Thursday, March 29, 2007

Protege Julia Baum carrys on Ransom Myers' legacy

“With fewer sharks around, the species they prey upon – like cownose rays – have increased in numbers and in turn, hordes of cownose rays dining on bay scallops have wiped the scallops out. Large sharks have been functionally eliminated from the east coast of the U.S., meaning that they can no longer perform their ecosystem role as top predators. The extent of the declines shouldn’t be a surprise, considering how heavily large sharks have been fished in recent decades to meet the growing worldwide demand for shark fins and meat. With an average population increase of about eight per cent per year, the east coast cownose ray population may now number as many as 40 million.

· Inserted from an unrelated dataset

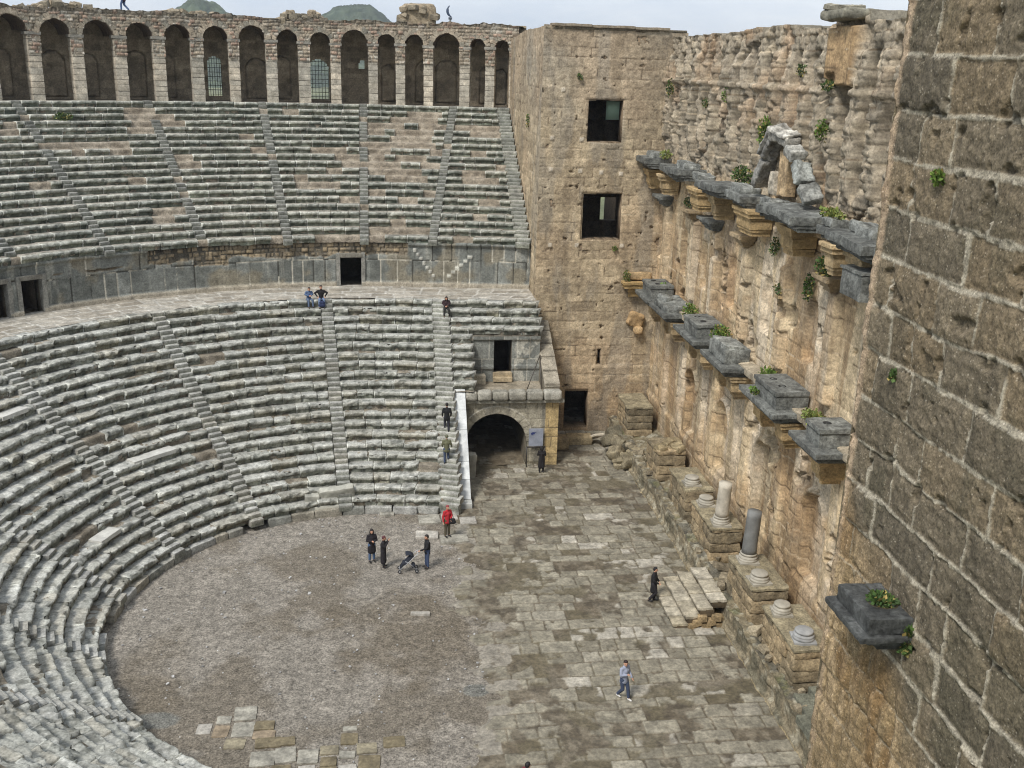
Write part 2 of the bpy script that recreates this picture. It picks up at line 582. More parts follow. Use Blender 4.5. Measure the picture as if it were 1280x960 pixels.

The rays (which can grow to be more than four feet across) eat large quantities of bivalves, including bay scallops, oysters, soft-shell and hard clams, in the bays and estuaries they frequent during summer and migrate through during fall and spring.
Our study provides evidence that the loss of great sharks triggers changes that cascade throughout coastal food webs. Solutions include enhancing protection of great sharks by substantially reducing fishing pressure on all of these species and enforcing bans on shark finning both in national waters and on the high seas. " Julia Baum stated in an interview on the eve of Science journal's publication of her research with Dr. Ransom Myers.

Dr. Myers passed away on the eve of the publication of this study. His passing has deeply affected the Dalhousie community, but his legacy remains in the form of continued meaningful research in the Myers Lab that has the potential to change the world for the better. This research is a fitting way to honour his memory.